El dv 14 de 05 de 2010 a les 13:38 +0200, en/na Mikel L. Forcada va
escriure:
> (1) "What is the difference between Google Translate and Apertium?
> Google Translate build systems that work but they don't know why, 
> whereas in Apertium we build systems that don't work but we know why."
> (a retake of the usual joke on Natural Language Processing and 
> Computational Linguistics).

:D 

Perhaps we should get that put on the tshirt ;)

> (2) I wonder if they are using any of Apertium or Matxin to do some 
> morphological preprocessing...
> 
> (3)
> >> Yep, especially considering that after talking with Mike Galvez (Google)
> >> and Ofis ar Brezhoneg, I have been sending them data for Breton. Mike
> >> has told me that any data I send them will be returned as TMX.
> >>
> >> It was a hard decision -- making ourselves less relevant one pair at a
> >> time -- but as many people have told me, getting on Google Translate is
> >> a real point of pride for speakers of smaller languages. And the
> >> language should always come first.
> >>     
> Sorry, Fran, but isn't this the same as effectively collaborating with a 
> company that does closed-source MT? You won't get the code to their 
> system, 

I don't expect their system is anything special from a coding point of
view. 

> and you won't have access to the enormous amount of corpora they 
> have access to.

Mike has said that he will send me back in TMX format anything that I
send them. Thus, the value added is not having to process and align all
that bilingual text myself -- something I probably would not have time
to do. In the case of Breton, I doubt whether they have any
substantially more enormous corpora than what we have.

> So, wouldn't these language communities actually be "taking pride" in 
> becoming dependent on Google? Wouldn't these language communities be 
> effectively giving up on actually understanding how their languages work 
> so that they can build technologies of their own for them?

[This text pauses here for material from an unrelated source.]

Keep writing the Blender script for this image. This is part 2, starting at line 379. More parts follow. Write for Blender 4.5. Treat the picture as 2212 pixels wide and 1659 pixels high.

It's up to them if they want to give up, Google sets the benchmark
pretty high. It's a similar challenge that I'd set to linguists -- if
linguistics works, then make better MT. 

> I 'm sure your collaboration with Google is well-meant, but I think we 
> should be very careful about the way we facilitate Google's moves 
> towards generating translation technology monopolies for small languages.

They were going to do it anyway, there are two main differences, 1) This
way it happens faster -- which doesn't really change much, 2) We get
access to the data as opposed to them hoarding it for themselves.

I already told you how Google's MT blitzkrieg gets me down, but I don't
really see much other option. Keep the unprocessed data to myself, where
it isn't useful for anyone, or let Google process it and get it back in
a useable form. 

This is probably going to be the main struggle for the next ten years.
If researchers don't come together and pool their resources and efforts
then they'll probably just be picked off one by one.